##### DATA FOR THE TASK

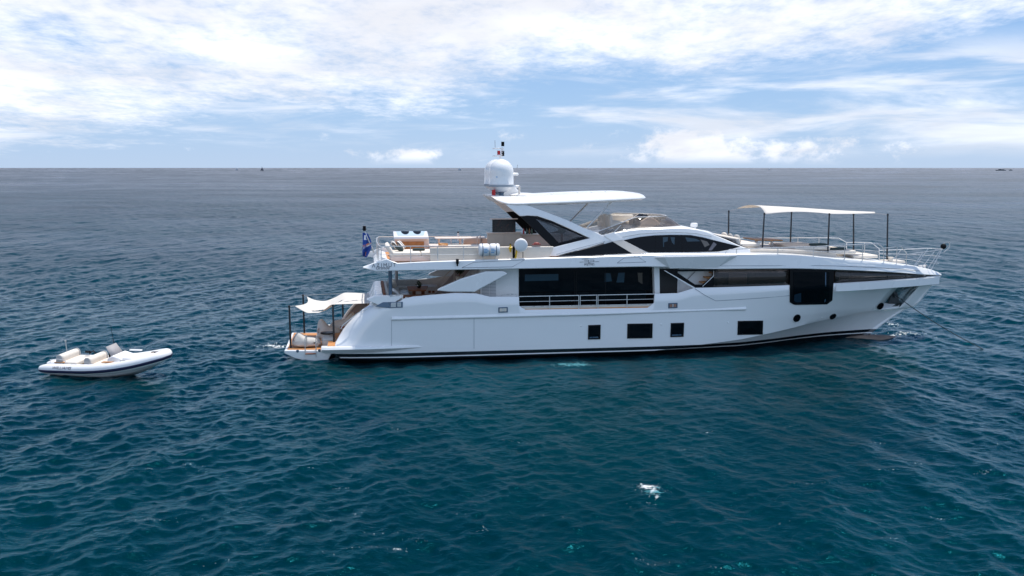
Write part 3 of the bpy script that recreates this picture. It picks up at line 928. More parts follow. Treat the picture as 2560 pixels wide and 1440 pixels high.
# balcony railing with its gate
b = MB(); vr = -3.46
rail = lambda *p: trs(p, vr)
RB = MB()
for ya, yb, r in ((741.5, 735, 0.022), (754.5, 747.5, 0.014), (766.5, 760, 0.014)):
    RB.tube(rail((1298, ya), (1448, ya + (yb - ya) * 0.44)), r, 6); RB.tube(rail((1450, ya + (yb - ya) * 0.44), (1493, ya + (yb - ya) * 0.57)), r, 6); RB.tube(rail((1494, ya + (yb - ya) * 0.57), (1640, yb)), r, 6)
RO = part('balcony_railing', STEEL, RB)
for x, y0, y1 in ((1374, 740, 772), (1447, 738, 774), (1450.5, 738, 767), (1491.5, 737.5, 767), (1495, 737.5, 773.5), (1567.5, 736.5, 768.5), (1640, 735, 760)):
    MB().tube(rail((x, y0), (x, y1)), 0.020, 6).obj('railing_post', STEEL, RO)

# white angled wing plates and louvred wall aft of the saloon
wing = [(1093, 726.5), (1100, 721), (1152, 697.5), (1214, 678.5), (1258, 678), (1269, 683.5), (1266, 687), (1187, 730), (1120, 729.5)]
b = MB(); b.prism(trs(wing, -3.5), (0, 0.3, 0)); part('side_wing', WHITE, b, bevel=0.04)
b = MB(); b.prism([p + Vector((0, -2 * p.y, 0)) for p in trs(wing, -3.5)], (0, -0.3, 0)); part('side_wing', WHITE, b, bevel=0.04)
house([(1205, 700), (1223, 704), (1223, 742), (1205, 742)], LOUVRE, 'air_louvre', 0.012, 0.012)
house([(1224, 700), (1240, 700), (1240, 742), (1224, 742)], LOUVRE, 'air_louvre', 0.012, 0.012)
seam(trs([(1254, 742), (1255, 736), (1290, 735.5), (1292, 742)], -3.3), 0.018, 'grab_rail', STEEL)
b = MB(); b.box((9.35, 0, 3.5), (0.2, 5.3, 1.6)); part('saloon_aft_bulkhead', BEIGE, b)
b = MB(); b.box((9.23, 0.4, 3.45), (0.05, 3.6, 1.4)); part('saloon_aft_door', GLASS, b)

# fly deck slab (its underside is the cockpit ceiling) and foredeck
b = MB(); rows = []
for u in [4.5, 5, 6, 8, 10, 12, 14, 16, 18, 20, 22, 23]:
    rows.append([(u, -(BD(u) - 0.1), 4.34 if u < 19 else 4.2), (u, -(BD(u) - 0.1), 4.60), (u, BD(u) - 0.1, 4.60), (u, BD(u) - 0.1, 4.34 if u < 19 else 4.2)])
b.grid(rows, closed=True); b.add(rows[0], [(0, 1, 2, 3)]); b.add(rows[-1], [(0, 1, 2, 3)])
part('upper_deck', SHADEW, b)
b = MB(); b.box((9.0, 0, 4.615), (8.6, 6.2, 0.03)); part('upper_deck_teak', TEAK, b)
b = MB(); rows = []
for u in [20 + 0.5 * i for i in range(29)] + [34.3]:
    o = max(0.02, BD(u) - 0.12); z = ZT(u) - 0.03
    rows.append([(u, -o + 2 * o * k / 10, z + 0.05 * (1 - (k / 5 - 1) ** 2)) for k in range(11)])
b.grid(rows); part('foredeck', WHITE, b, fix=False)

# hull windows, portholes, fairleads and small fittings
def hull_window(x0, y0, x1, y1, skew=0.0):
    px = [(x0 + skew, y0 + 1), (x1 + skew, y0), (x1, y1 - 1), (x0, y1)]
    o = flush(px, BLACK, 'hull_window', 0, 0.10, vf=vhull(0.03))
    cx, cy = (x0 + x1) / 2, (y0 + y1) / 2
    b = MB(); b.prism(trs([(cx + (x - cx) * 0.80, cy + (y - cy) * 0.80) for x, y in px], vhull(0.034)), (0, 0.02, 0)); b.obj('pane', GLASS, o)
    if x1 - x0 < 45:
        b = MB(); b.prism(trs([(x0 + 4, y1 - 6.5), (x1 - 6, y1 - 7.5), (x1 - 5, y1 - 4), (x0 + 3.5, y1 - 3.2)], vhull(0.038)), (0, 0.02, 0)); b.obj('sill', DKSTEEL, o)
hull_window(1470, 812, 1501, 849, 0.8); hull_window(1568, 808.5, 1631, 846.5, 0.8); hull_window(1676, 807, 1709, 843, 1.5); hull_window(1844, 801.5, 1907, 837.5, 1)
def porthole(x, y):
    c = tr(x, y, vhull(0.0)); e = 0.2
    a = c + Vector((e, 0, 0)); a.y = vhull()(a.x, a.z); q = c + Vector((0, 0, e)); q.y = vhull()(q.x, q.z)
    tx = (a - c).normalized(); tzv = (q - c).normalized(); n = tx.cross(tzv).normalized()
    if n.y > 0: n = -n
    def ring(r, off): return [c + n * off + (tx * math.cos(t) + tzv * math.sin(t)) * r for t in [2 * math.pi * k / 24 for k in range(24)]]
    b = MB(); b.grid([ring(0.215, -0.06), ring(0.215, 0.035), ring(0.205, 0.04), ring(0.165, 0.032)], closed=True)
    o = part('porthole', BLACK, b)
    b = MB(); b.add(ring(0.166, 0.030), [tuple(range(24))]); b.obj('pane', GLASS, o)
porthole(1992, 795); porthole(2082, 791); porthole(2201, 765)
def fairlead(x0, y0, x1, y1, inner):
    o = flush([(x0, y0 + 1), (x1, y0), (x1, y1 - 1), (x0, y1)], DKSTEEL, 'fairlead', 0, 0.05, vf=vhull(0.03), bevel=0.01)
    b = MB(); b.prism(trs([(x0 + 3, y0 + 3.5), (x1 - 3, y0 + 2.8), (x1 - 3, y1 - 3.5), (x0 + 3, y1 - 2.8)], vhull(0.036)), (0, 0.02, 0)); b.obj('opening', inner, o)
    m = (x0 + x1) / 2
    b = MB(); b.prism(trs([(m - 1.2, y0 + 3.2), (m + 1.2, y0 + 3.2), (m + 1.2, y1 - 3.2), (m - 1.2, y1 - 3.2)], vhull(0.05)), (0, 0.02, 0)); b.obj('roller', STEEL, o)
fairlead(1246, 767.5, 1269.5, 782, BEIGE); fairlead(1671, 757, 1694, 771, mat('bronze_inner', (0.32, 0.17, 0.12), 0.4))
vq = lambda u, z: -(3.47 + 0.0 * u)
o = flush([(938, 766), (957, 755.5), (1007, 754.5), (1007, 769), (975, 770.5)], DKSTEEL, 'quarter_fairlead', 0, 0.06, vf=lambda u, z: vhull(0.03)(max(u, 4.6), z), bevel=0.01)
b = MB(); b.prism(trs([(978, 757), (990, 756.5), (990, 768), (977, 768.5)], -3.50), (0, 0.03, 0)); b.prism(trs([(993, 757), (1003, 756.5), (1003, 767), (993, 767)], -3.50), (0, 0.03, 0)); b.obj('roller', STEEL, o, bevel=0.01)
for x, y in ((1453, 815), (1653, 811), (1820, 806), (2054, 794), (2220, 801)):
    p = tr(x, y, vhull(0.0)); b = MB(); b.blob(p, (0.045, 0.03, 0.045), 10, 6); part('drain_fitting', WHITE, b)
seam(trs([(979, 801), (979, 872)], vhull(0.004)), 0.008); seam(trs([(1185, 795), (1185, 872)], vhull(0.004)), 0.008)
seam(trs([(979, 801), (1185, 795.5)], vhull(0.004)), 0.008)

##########
##### DATA FOR THE TASK

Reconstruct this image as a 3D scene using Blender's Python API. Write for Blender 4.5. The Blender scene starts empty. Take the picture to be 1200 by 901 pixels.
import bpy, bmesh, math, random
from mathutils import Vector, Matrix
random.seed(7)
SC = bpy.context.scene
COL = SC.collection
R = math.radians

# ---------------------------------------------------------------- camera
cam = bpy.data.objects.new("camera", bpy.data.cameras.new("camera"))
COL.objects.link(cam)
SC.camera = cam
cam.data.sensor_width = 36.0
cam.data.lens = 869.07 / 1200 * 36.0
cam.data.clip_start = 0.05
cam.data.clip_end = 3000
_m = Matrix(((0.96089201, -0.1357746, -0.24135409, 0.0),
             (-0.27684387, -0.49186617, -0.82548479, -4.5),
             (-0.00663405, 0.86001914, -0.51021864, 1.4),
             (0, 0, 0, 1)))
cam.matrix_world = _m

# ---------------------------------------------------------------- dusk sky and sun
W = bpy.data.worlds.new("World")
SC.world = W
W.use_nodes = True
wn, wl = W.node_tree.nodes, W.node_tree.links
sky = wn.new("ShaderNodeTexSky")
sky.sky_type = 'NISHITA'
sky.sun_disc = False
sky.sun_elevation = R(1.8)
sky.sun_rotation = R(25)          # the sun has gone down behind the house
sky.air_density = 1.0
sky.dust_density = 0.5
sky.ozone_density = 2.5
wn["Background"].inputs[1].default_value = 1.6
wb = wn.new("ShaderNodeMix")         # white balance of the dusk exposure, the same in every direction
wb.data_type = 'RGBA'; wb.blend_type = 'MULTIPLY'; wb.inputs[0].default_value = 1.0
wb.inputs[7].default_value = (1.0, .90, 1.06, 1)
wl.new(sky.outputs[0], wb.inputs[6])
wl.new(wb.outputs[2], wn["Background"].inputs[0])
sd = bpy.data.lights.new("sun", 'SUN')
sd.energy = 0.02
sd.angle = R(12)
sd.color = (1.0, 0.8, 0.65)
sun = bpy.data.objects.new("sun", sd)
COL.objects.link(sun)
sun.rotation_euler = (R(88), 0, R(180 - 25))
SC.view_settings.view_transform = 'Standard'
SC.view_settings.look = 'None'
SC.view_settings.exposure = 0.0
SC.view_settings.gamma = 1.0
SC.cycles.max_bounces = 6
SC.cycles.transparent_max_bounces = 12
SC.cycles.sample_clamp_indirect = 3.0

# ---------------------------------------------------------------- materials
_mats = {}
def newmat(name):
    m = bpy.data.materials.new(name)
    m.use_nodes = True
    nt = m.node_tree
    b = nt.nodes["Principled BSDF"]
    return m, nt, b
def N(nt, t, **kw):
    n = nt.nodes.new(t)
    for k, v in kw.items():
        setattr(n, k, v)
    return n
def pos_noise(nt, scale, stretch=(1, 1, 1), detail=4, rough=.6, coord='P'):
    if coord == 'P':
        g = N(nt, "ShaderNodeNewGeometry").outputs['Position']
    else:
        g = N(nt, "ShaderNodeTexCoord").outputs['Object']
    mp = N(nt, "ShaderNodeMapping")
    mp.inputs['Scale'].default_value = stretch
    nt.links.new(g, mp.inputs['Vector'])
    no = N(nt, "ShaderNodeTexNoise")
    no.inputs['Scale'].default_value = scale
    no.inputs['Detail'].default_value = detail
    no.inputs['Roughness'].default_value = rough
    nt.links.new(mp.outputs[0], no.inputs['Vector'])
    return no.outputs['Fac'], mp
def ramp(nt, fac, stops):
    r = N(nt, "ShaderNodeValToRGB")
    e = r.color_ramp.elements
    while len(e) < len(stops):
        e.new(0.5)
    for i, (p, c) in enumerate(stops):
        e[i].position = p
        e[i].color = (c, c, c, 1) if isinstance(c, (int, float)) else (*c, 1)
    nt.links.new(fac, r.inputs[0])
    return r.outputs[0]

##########
##### DATA FOR THE TASK

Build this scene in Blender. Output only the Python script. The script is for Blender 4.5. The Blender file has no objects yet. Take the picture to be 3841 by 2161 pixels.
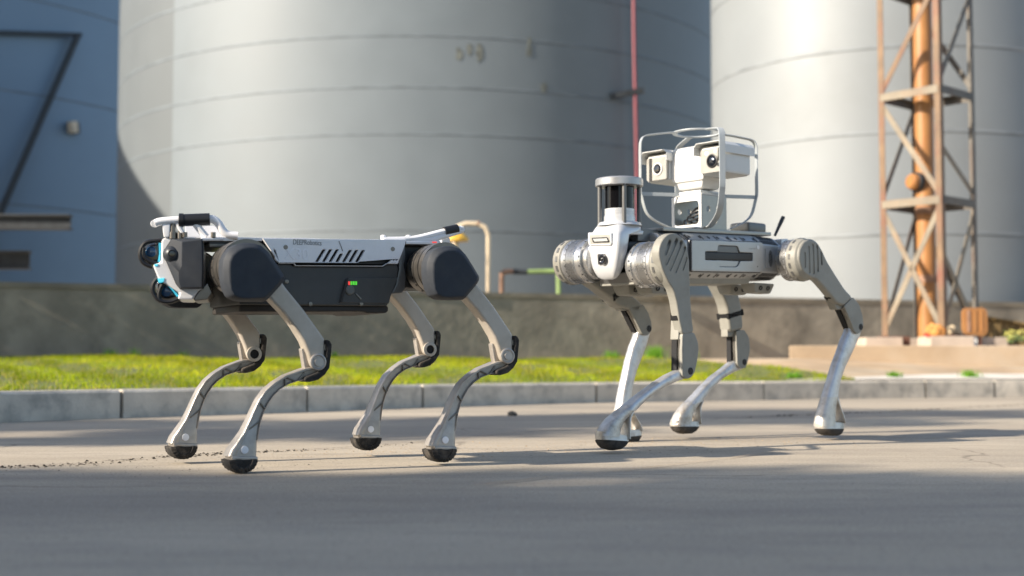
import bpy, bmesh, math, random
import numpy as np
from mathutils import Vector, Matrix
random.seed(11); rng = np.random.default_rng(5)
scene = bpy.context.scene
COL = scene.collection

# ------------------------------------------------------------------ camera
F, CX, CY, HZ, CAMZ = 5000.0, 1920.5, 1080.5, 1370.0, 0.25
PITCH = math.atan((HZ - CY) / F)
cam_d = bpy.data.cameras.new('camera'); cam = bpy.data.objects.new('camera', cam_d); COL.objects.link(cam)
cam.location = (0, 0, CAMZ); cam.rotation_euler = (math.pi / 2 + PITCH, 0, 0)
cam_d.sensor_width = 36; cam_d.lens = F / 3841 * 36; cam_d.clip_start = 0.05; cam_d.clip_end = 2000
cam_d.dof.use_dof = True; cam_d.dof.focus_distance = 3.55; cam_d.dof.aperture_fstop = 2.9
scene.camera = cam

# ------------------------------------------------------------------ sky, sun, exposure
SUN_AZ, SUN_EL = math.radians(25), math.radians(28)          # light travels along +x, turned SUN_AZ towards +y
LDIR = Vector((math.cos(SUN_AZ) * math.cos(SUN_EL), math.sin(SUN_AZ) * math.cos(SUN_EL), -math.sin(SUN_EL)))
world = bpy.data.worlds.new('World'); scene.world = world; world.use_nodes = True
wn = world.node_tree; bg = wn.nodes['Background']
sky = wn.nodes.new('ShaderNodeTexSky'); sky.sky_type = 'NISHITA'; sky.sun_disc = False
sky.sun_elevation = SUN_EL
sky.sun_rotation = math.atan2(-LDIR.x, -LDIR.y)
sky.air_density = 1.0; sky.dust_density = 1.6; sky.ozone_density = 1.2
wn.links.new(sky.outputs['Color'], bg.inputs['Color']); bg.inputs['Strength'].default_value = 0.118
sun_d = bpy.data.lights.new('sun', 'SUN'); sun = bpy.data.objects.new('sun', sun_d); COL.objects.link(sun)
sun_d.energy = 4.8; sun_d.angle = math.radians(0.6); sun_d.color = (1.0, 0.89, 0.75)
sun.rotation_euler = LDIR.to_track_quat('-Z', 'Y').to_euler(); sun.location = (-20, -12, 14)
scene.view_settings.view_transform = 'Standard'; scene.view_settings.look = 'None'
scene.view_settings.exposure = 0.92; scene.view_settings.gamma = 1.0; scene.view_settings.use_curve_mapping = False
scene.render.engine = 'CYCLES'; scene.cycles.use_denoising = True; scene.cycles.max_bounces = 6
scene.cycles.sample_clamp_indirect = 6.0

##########

**DIRECTIVE**
Count every line bearing the word "Blender"; report the total only.

**RESULT OF THE EXERCISE**
2